__LISTED RECORDS__.
------------------------------------

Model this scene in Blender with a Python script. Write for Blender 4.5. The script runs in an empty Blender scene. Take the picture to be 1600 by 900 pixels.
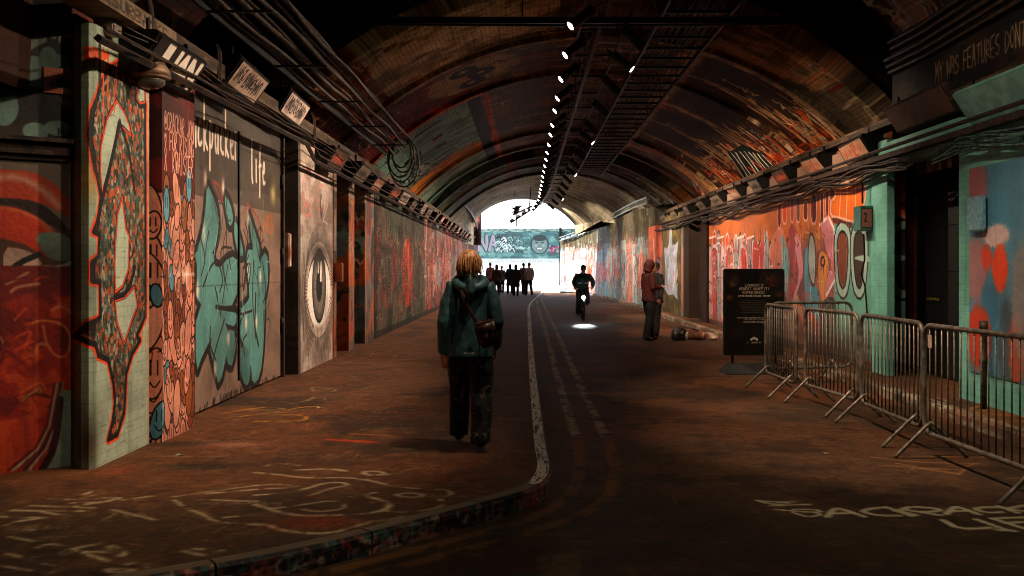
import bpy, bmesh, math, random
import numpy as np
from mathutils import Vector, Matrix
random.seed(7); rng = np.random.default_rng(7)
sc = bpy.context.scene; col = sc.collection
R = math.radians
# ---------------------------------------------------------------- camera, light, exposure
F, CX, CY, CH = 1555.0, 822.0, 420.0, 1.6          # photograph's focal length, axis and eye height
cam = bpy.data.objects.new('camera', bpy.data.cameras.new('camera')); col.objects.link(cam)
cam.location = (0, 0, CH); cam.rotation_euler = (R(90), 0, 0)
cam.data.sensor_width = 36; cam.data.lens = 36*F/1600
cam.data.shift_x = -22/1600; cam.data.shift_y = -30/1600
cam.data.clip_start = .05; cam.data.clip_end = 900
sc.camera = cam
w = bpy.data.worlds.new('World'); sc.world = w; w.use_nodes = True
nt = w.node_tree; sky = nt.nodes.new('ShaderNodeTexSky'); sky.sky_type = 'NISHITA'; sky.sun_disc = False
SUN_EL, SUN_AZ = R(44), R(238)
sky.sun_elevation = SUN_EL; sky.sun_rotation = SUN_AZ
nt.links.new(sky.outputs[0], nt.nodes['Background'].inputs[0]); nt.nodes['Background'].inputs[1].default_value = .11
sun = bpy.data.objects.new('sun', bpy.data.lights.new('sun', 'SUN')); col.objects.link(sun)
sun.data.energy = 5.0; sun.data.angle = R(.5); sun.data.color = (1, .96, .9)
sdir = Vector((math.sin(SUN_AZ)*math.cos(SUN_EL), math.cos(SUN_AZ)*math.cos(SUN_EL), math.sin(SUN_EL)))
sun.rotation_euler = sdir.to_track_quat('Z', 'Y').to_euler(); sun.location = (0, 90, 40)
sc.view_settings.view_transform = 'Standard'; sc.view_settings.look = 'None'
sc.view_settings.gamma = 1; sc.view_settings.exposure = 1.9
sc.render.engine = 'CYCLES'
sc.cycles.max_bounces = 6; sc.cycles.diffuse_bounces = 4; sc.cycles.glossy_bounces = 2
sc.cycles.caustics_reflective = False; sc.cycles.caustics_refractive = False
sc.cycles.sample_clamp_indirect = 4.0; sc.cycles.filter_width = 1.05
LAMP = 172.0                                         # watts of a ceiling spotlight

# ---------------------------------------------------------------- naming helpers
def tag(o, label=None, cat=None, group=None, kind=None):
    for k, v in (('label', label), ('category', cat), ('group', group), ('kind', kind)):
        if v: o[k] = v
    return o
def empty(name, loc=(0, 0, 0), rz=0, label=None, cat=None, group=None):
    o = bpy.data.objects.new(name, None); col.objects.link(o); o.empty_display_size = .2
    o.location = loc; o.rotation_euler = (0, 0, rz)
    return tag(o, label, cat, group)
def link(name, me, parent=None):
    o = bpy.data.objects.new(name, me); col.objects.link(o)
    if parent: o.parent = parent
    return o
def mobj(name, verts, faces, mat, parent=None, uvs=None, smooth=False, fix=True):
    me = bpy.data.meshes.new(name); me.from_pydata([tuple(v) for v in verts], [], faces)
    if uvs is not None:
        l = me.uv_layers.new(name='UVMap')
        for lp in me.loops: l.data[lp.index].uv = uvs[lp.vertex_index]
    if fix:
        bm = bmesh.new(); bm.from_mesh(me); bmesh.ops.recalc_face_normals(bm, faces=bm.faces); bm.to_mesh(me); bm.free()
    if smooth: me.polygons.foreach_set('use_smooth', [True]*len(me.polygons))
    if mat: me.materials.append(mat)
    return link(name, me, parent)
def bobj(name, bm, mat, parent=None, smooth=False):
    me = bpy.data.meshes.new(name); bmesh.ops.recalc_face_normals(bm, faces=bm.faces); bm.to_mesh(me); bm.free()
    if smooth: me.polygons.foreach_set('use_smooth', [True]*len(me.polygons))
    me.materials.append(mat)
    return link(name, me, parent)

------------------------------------

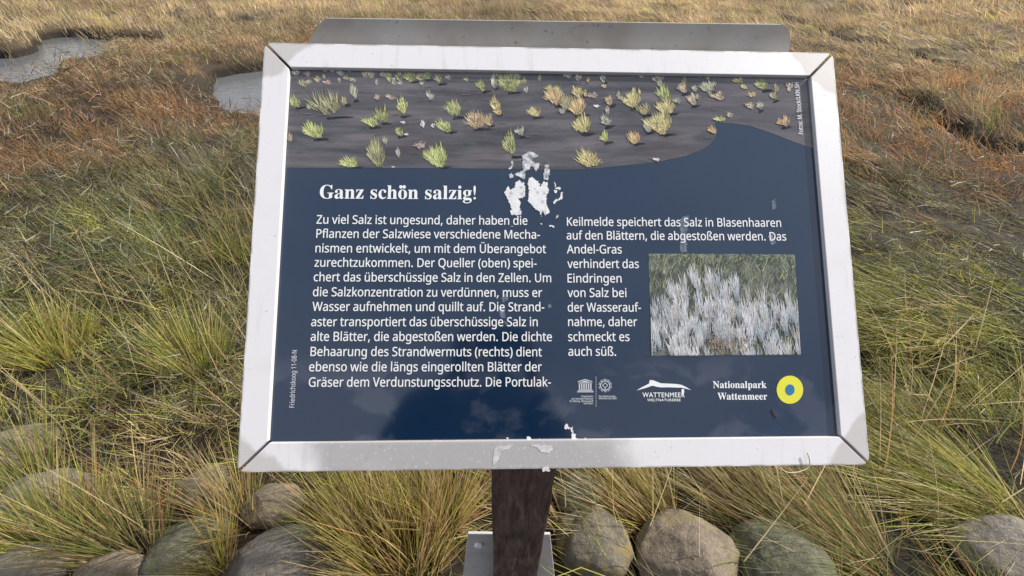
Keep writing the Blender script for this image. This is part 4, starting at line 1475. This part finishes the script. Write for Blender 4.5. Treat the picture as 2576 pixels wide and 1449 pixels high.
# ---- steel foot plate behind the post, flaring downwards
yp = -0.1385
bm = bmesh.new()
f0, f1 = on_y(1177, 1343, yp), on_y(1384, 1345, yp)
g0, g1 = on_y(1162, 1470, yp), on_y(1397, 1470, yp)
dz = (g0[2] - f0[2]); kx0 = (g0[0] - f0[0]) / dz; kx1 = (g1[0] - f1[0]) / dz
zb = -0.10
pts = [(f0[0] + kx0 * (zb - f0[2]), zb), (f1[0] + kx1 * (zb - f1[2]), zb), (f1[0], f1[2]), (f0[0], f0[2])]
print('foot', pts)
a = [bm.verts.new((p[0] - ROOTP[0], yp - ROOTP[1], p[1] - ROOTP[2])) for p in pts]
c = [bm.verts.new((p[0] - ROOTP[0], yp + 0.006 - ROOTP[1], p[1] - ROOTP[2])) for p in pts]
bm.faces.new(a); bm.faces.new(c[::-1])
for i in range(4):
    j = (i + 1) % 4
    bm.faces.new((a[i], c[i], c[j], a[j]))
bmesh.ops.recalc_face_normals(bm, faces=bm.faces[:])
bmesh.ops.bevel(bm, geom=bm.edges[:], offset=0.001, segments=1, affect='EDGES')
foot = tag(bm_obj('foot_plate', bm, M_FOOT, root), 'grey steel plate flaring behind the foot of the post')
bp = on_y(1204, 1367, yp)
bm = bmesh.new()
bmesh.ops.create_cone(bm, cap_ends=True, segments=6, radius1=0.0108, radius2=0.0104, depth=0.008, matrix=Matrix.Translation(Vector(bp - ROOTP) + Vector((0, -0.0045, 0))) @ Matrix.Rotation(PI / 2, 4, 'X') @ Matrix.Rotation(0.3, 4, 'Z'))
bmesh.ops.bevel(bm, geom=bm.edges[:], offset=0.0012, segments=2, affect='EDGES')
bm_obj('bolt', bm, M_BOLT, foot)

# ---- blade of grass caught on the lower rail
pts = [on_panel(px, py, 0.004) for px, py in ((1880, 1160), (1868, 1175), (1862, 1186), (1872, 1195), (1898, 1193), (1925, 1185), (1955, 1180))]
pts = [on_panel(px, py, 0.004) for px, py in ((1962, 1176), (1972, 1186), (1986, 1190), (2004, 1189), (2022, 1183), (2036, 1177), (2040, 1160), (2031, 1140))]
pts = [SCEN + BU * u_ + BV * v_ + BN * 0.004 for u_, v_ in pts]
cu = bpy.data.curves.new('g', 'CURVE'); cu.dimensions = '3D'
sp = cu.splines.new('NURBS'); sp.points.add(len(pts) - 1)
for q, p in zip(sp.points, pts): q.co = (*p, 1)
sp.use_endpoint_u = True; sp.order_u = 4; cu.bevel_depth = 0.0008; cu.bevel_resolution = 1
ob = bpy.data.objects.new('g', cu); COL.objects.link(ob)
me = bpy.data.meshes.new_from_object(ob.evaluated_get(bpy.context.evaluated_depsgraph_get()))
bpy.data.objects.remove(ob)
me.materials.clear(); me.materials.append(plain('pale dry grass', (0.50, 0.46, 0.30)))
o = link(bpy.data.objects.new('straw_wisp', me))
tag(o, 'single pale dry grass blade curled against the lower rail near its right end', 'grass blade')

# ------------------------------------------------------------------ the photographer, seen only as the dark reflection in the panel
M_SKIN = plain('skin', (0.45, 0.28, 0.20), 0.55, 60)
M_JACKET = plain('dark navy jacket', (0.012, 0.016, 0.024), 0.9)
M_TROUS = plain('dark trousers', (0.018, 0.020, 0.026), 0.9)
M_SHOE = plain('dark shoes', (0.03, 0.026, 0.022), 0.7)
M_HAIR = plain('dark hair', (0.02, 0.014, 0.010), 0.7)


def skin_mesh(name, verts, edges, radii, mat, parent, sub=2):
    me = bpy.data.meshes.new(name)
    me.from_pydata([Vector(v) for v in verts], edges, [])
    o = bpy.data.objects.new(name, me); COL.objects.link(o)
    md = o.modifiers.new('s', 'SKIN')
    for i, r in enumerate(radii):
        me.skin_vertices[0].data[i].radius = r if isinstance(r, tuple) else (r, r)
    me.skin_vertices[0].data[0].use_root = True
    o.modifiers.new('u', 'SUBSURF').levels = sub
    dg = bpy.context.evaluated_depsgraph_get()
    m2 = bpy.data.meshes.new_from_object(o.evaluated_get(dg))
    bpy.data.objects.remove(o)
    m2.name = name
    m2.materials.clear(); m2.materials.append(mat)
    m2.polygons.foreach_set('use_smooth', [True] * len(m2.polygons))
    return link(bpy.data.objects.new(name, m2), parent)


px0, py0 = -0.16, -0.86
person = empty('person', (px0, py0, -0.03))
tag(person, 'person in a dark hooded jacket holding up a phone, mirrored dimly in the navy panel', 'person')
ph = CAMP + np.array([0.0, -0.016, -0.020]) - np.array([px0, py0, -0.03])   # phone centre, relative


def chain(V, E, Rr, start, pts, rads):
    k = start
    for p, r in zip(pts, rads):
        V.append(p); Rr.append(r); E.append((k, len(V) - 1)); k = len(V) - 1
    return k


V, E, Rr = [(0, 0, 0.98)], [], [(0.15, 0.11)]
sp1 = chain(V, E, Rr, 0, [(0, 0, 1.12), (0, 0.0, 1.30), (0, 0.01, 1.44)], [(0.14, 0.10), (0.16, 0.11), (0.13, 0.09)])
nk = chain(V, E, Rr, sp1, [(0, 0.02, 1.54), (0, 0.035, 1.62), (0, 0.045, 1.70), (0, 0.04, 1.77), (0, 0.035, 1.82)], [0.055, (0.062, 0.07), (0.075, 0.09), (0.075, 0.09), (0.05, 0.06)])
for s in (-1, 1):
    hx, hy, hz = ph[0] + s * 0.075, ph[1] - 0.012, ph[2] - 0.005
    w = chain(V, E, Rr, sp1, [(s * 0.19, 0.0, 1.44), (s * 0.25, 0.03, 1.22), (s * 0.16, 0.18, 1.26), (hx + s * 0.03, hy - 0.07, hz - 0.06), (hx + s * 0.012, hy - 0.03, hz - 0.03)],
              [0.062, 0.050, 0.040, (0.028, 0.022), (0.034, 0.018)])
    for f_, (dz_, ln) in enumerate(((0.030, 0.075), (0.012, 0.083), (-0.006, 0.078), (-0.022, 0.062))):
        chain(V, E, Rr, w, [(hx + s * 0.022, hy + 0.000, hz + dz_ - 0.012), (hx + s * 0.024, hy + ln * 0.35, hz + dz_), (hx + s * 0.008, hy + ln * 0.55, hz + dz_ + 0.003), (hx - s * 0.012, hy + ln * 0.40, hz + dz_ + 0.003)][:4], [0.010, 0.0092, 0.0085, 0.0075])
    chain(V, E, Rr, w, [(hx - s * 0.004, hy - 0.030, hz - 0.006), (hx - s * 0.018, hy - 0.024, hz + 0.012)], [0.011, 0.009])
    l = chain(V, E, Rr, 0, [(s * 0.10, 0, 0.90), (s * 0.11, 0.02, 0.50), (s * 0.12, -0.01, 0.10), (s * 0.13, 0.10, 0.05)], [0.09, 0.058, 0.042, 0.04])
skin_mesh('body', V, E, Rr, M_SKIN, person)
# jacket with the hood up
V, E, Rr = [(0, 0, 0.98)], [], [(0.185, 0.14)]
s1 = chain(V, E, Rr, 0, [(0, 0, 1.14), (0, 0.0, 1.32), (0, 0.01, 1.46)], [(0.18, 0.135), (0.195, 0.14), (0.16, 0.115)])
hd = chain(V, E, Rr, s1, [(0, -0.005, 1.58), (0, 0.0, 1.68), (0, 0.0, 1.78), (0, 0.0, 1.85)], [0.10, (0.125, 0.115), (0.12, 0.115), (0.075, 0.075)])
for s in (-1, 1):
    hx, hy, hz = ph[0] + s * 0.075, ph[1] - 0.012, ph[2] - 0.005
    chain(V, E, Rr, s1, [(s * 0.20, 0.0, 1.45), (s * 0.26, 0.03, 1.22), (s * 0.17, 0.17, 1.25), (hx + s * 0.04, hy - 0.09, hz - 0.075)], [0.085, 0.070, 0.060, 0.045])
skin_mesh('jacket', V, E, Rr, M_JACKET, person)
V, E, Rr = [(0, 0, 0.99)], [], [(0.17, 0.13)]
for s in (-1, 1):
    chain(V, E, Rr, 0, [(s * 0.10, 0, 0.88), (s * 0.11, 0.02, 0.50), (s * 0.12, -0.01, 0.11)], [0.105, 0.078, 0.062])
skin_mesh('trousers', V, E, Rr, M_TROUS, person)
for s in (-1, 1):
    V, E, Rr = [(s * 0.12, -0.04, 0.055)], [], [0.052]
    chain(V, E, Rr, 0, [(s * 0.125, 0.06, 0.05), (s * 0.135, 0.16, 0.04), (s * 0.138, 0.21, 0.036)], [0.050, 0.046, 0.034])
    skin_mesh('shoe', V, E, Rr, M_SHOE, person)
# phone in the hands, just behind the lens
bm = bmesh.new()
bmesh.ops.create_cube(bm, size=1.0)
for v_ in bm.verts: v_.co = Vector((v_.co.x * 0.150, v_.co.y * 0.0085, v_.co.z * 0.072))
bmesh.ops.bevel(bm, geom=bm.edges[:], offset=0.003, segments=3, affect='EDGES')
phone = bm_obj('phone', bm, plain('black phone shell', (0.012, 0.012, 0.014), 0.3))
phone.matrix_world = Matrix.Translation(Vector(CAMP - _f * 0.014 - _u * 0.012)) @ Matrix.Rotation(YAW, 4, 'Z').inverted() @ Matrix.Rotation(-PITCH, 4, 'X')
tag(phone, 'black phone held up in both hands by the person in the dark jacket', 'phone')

------------------------------------

__WHAT IS BEING ASKED__. Find the lines above holding the word "scene" and show them.

__FULL RESPONSE__.
Model this scene in Blender with a Python script. Write for Blender 4.5. The script runs in an empty Blender scene. Take the picture to be 1600 by 900 pixels.
sc = bpy.context.scene; col = sc.collection